Porque por aquel entonces teníamos que crecer a base de conquistar nuestro espacio de forma ardua. No resultaba tan fácil establecer relaciones personales, y mucho menos mantenerlas. Era muy distinto plantarse en un aula de cuarenta personas sin conocer a nadie, y trabar amistad en las distancias cortas, a contar con la facilidad que otorga ahora el poseer una pantalla digital para desinhibirse. Antes, no había asomo de duda, las relaciones eran bien reales, y lo que costaba conservarlas se valoraba en grado sumo. Ahora, la realidad, a menudo, se confunde con la ficción, y las personas se rinden cuando el trato humano requiere cierto esfuerzo.

Salíamos con poco dinero en el bolsillo; tampoco hacía falta mucho, después de todo, lo importante era estar con los amigos. Eso sí, siempre llevábamos algunas monedas. Era obligado. La monodia de los padres al salir porque llevaras dinero suelto por si pasaba algo, y tenías que llamar desde una cabina telefónica, era un clásico en todos los hogares. No faltaba en las pandillas algún previsor que sabía exactamente dónde estaba colocada cada una de ellas en la ciudad.
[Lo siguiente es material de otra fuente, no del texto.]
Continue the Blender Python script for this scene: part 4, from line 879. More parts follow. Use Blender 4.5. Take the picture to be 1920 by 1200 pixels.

Así conquistábamos la libertad. Salíamos con el peso de la responsabilidad de sabernos solos; salíamos siendo plenamente conscientes de que, fuera lo que fuera lo que ocurriera, nos correspondían a nosotros las decisiones a tomar para solventarlo. Había que aprender a valerse por sí mismo en un entorno, en ocasiones, hostil; así como gestionar los propios recursos para superar las pequeñas incidencias que pudiera uno encontrarse. Con menos dinero y sin esa frase tan socorrida que, a menudo, se escucha ahora de: «llamo a mi madre» o «llamo a mi padre», teníamos que, irremediablemente, aprender y crecer ganando terreno, confianza y seguridad, y asimilando unos valores que nos inculcaba la propia vida.

En la actualidad, todo es distinto. No sé si mejor o peor, pero sí es distinto. Ahora, con sus ventajas y sus inconvenientes, nos encontramos con que la mayoría de los críos son acompañados por sus padres para preparar las matrículas del instituto; salen y están localizados a golpe de móvil por todos los adultos que les rodean y que, en ocasiones, tienden a sobreprotegerlos; y como consecuencia, los problemas suelen ser solventados por otros, con lo que la incidencia más nimia en sus vidas puede convertirse en un auténtico drama. Obviamente, no siempre es así, pero la generalización es lo que tiene cuando se muestra el cuadro de una sociedad que, en vez de ciudadanos, prefiere albergar consumidores.